Different subjects need different assumptions:

  • algebra needs symbolic manipulation
  • geometry may need theorem language
  • physics should track units
  • chemistry needs careful notation
  • language questions need examples and structure

So I added a routing step before the solving step.

The routing layer does not need to be overly complicated. Its job is to identify the kind of task and choose a more suitable solving strategy. Even a lightweight version of this makes the output easier to reason about.

Multiple Explanations Are Useful, But Only If Organized

One experiment was generating multiple explanation paths for the same extracted problem.

This can be helpful because different paths reveal different assumptions. One answer may focus on a formula. Another may explain the concept. Another may check the result.

But there is a tradeoff.

Multiple outputs can also create confusion if they are not organized. If the user has to compare three long answers with no structure, the feature becomes work.

The useful version is not "more answers." It is "clearer comparison."

Structured AI explanations and comparison interface

Multi-Image Support Changed the Model

I initially thought of image input as one photo at a time.

That was too simple.

Real study material often spans multiple pages. Instructions may be on one page, a table on another, and the actual questions somewhere else.

Supporting multiple images changed the workflow. The app had to treat images as connected context rather than isolated files.

This is one of those features that sounds like a UI detail but becomes a reasoning detail.

Where I Avoided Extra Complexity

Not every part of the tool needs to be smart.

Some pieces are better kept boring:

  • preserving image order
  • validating that extracted text is not empty
  • keeping the response format consistent
  • showing step-by-step structure
  • limiting how much uncertainty is hidden

The more I worked on it, the more I appreciated simple rules around the AI calls.

AI is useful in the ambiguous parts. Ordinary code is still better for the predictable parts.

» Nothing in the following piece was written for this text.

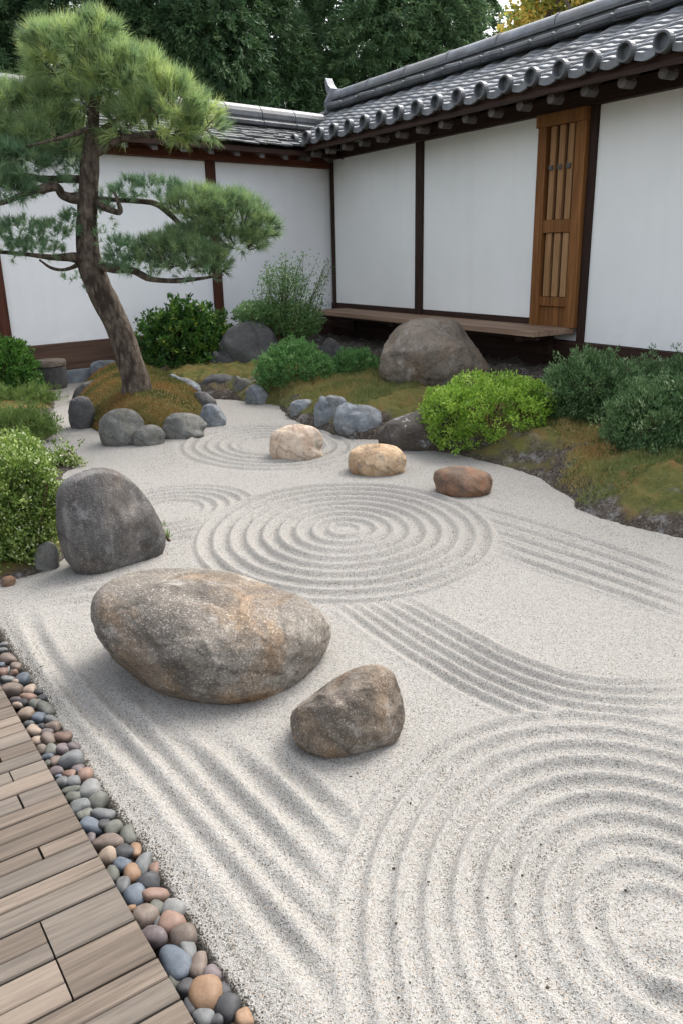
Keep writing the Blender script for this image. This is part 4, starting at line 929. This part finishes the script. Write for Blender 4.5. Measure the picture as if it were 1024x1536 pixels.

Reliability Is a Product Feature

For a study tool, a polished answer is not enough.

The system has to make its reasoning inspectable. If the answer is wrong, the user should have some way to notice where things went off track.

That is why I think comparison, step-by-step formatting, and visible intermediate structure matter.

They do not guarantee correctness, but they make the interaction less opaque.

Final Notes

The main development lesson was that a small AI study tool is really a pipeline.

It is not just:

image in, answer out

It is closer to:

image in, context extracted, task routed, solution generated, reasoning made reviewable

That structure is less exciting than a single impressive model response, but it is much easier to debug and improve.

For this kind of project, the quiet engineering around the model matters as much as the model itself.